ISSN: 1309 4173 (Online) 1309 - 4688 (Print) Volume 7 Issue 3, p. 193-195, September 2015
Journal of History Studies JHS
H i s t o r y S t u d i e s
Volume 7 Issue 3 September
2015
Tanıtılan Kitap: Bülent Özdemir, Olaylar, Kahramanlar, Sevinç ve Acı Tarih Şahit Olsun, Yitik Hazine Yayınları, İstanbul 2014.
Kitabı Tanıtan: Füsun G. GENÇ, Öğretmen- Milli Eğitim Bakanlığı
“Bir zamanlar bilimi, emperyalist çıkarlar için çarpıtan ve kullanan anlayış, şimdi de tarihe-yine kendi çıkarlar açısından- müdahale etmekte bir sakınca görmemektedir.”

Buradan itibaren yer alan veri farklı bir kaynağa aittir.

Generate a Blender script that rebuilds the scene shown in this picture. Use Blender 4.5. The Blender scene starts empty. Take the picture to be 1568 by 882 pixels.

Bülent ÖZDEMİR İçerisinde çok farlı konularda yirmi beş yazı bulunan “Tarih Şahit Olsun” adlı eser, tarihe ilgisi olan herkesin zevkle okuyabileceği bir kitaptır. Tarih bilimi, gerek kapsadığı zaman dilimi, gerekse olaylar bakımından her konuda bilgi sahibi olunamayacak kadar geniş bir alanı içine almaktadır. Literatürde tarih boyunca meydana gelen neredeyse tüm olaylar hakkında yazılmış en az bir eser mevcut olduğu gibi, aynı konuda onlarca hatta yüzlerce eser bulmak da mümkündür. Sayılamayacak ölçüde kaynağa sahip bir dalda, her konu ile ilgili tüm eserleri okumak zor, daha da gerçekçi olmak gerekirse imkansızdır. Bu nedenle içerisinde çok çeşitli konularda kısa, öz ve pek çok kaynaktan sentezlenen bilgilerin bulunduğu kitap, okuyucuya bir kaynakla onlarca konu hakkında bilgi sahibi olma, en azından bir fikir edinme şansı sunmaktadır. Eserin bir diğer faydası ise, tarihte bilinmeyen, arka planda kalmış olaylardan haberdar olmamızı sağlamasıdır. Yine, topluma mal olmuş yani çoğu kişi tarafından bilindiği için araştırılma ihtiyacı hissedilmeyen ancak maalesef yanlış bilinen bazı olayların gerçek yüzünü ortaya koyması açısından da bulunmaz bir fırsattır. Konuların kısa, öz ve tekdüzelikten uzak bir şekilde irdelenmiş olması eserin okunmasını kolaylaştırmaktadır. Sade bir dille ele alınan olaylar sadece tarihçilerin değil her kesimden okuyucunun rahatlıkla anlayacağı niteliktedir. Tarz olarak birbirinden farklı yazılardan oluşan eserde çok farklı konular değişik yaklaşımlarla işlenmiştir.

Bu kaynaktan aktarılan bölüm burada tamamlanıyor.